--> zur Original-Kritik

Vor zehn Jahren begann der jetzt 62-jährige Christoph Ullrich sein Mammutprojekt: die Einspielung sämtlicher 555 Klaviersonaten von Domenico Scarlatti (1685-1757). Das Vorhaben, es wird gemäß einem im Arbeitszimmer des Pianisten angebrachten Ablaufplan 2028 abgeschlossen sein, darf mit vollem Recht schon jetzt als pianistische Großtat bezeichnet werden.

Mount Everest virtuoser Anforderungen

Nicht nur verlangt die Präsentation einer Integrale dieses immensen Korpus einsätziger Clavierkompositionen Courage und eine Überzeugung davon, dass man zu diesen Werken einen eigenständigen Interpretationsansatz zu liefern habe; die Darstellung von Domenico Scarlattis Clavierœuvre erfordert auch eine immense pianistische Virtuosität.

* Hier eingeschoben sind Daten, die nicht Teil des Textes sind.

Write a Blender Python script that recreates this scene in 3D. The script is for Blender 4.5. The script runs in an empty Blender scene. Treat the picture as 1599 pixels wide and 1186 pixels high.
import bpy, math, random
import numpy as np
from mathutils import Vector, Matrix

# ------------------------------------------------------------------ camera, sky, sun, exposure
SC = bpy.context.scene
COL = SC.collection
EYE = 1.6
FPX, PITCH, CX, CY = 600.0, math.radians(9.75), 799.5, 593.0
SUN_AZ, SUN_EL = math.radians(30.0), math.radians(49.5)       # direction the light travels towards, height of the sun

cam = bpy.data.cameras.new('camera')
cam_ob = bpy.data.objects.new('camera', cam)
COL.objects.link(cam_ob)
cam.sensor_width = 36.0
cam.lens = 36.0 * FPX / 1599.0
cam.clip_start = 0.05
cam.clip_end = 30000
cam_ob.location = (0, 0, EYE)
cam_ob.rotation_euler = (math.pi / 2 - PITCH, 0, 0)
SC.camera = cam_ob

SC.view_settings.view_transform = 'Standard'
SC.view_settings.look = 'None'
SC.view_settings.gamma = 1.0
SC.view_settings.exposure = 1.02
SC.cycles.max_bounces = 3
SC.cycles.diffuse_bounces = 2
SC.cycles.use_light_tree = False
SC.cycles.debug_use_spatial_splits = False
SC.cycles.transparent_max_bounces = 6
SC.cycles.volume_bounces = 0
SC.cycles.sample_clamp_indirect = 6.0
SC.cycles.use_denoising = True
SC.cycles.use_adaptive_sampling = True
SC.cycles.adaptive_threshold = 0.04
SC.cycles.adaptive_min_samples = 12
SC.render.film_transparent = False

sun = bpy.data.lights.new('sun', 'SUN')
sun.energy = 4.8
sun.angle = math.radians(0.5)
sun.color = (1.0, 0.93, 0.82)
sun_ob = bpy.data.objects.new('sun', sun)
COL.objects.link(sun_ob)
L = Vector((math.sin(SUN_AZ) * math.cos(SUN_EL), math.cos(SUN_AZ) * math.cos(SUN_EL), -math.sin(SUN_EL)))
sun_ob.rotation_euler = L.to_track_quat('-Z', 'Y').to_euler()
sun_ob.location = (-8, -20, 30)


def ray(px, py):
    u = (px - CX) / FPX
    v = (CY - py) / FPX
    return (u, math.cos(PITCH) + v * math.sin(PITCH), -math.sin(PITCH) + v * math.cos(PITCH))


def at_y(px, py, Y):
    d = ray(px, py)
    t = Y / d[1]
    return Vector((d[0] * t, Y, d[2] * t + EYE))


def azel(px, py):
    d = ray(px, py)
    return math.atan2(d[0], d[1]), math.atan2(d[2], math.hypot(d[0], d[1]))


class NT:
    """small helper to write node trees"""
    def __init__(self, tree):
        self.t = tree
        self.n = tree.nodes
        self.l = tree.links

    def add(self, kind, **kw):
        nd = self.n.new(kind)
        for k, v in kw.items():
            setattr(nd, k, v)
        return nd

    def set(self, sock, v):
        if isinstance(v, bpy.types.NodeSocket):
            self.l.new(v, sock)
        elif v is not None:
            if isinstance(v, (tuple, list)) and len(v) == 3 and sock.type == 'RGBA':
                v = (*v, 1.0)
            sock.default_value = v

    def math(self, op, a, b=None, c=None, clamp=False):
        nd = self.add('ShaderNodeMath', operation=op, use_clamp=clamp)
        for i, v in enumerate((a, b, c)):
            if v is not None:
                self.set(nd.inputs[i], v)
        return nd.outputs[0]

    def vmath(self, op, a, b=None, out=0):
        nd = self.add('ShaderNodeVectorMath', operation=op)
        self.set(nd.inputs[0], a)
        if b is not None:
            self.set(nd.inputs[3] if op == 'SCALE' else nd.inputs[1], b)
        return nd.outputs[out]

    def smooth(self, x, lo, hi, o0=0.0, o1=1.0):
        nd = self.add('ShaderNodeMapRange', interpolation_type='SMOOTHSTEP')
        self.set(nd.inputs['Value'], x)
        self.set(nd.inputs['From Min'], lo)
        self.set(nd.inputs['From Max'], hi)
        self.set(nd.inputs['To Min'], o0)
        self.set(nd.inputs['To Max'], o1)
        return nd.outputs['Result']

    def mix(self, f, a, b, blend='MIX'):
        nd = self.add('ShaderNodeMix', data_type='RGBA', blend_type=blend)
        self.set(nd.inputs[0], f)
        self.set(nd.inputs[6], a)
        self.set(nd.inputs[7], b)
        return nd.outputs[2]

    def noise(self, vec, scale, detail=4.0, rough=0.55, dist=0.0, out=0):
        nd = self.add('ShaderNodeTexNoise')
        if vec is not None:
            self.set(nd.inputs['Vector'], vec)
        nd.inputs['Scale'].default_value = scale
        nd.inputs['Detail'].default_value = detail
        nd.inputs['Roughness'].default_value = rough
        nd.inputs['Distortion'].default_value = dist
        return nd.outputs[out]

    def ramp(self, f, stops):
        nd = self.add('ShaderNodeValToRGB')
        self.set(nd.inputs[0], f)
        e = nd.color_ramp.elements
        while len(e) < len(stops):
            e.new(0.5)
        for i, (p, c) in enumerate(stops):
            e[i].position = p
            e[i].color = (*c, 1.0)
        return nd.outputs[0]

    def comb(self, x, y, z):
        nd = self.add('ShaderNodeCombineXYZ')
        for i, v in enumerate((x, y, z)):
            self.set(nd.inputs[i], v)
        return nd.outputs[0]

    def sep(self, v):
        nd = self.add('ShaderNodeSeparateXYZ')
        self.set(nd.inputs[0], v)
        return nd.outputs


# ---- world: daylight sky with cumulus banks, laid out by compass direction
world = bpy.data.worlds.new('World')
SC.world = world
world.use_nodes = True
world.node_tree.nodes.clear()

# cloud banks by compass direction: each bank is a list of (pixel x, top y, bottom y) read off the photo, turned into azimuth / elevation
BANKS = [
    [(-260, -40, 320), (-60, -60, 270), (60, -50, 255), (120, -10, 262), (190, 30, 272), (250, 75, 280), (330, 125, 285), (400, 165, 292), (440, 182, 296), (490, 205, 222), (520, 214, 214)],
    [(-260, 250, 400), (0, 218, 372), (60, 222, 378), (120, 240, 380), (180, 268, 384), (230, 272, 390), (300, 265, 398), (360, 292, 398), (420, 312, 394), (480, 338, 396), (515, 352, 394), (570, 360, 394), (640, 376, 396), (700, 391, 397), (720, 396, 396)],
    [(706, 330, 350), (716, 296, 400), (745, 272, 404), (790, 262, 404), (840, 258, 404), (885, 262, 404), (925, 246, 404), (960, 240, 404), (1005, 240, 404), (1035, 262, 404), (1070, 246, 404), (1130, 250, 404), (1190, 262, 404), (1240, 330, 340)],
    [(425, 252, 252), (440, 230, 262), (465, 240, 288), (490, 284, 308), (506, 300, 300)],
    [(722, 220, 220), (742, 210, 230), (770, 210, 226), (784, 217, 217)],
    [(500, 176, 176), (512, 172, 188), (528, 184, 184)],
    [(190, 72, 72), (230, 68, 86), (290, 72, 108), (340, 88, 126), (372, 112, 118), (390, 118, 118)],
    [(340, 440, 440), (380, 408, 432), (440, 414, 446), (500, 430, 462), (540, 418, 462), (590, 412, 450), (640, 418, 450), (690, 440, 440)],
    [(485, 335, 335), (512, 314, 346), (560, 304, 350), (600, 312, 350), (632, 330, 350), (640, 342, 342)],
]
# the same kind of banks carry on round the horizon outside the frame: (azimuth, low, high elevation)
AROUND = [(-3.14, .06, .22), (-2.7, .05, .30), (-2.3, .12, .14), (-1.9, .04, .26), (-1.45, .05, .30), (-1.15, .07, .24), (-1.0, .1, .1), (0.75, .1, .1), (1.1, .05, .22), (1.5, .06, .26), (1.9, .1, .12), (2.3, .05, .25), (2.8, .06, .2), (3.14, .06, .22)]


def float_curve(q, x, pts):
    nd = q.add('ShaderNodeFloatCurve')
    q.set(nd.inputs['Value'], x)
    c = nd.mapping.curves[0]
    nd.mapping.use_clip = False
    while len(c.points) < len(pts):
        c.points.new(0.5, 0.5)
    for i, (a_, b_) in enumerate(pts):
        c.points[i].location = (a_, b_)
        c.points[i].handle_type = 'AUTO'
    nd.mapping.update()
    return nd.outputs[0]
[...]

Nicht nur Scarlatti selbst, sondern auch seine hochfürstliche Schülerin Maria Barbara de Bragança – portugiesische Prinzessin und später als Gemahlin von Ferdinand IV. spanische Königin – müssen angesichts der technischen Schwierigkeiten der Stücke über außerordentliche technische Fertigkeiten auf dem Cembalo verfügt haben. Die Instrumente, die am portugiesischen und am spanischen Königshof der Prinzessin und späteren spanischen Königin zur Verfügung gestanden haben, entsprachen den modernsten Entwicklung der Clavierinstrumente. Somit bleibt die Darstellung dieses überaus vielgestaltigen claviristischen Kosmos heutzutage in erster Linie eine Anforderung an den Interpreten und seine Gestaltung der Stücke auf seinem Instrument. Das beweist auch die Vielzahl der geglückten Einspielungen auf Cembalo, Fortepiano und Konzertflügel, die bisher von den Sonaten Domenico Scarlattis vorliegen.

Der Dritte im Bunde

Der Komponist wurde, wie J. S. Bach und G. F. Händel, im für die Musikgeschichte so wichtigen Jahr 1685 geboren. Er galt in der Folge allerdings lange nicht als gleichwertig mit seinen Jahrgangskollegen, wurde dann aber ab der zweiten Hälfte 20. Jahrhundert als ein für die Geschichte der Claviermusik besonders bedeutender Komponist anerkannt. Als Musik- und Clavierlehrer der offensichtlich pianistisch hochbegabten portugiesischen Prinzessin und nachmaligen spanischen Königin Maria Barbara de Bragança hat er seine in fünf Sammlungen hinterlassenen Sonaten offensichtlichen für ihren pianistischen Gebrauch geschrieben. Dank sorgfältiger Überlieferung ist Scarlattis Sonatenschaffen der Nachwelt erhalten geblieben. Charakteristisch für Scarlattis lebendigen Klavierstil sind auch die vielfältigen Einflüsse, die er aus der portugisischen und spanischen Volksmusik, dem Flamenco sowie der arabische und jüdischen Musik aufnahm und so ein weites Spektrum von Affekten von Innigkeit bis zum temperamentvollen Ausbruch absteckte.

Instrument und Interpret im perfekten Zusammenspiel

Christoph Ullrich hat selbst darüber berichtet, dass sein „wunderbarer Steinway-Flügel“ ihn davon überzeugt habe, das Scarlatti-Projekt anzugehen, als er eines Abends bei Schneegestöber vor dem Fenster eine Sonate von Domenico Scarlatti spielte. Mit seinem reichen Klangspektrum und seiner schnellen Mechanik ermögliche gerade dieses Instrument „die für Scarlatti typischen rasenden Tonwiederholungen bewältigen zu können“, wie die FAZ in ihrem Artikel vom März dieses Jahres den Künstler zitiert.

Dazu muss natürlich unermüdlicher Übungsfleiß kommen, um den technischen Ansprüchen der Stücke zu genügen: „Viele Stellen muss ich mit Geduld viele Wochen lang üben.“, sagt Christoph Ullrich. Die intensive Arbeit hat sich weidlich ausgezahlt, und die makellose Tontechnik von Tacet trägt das ihrige dazu bei, auch diesen sechsten Teil dieser Integrale des Sonatenwerks von Domenico Scarlatti zu einem ungetrübten und beglückenden Hörgenuss zu machen.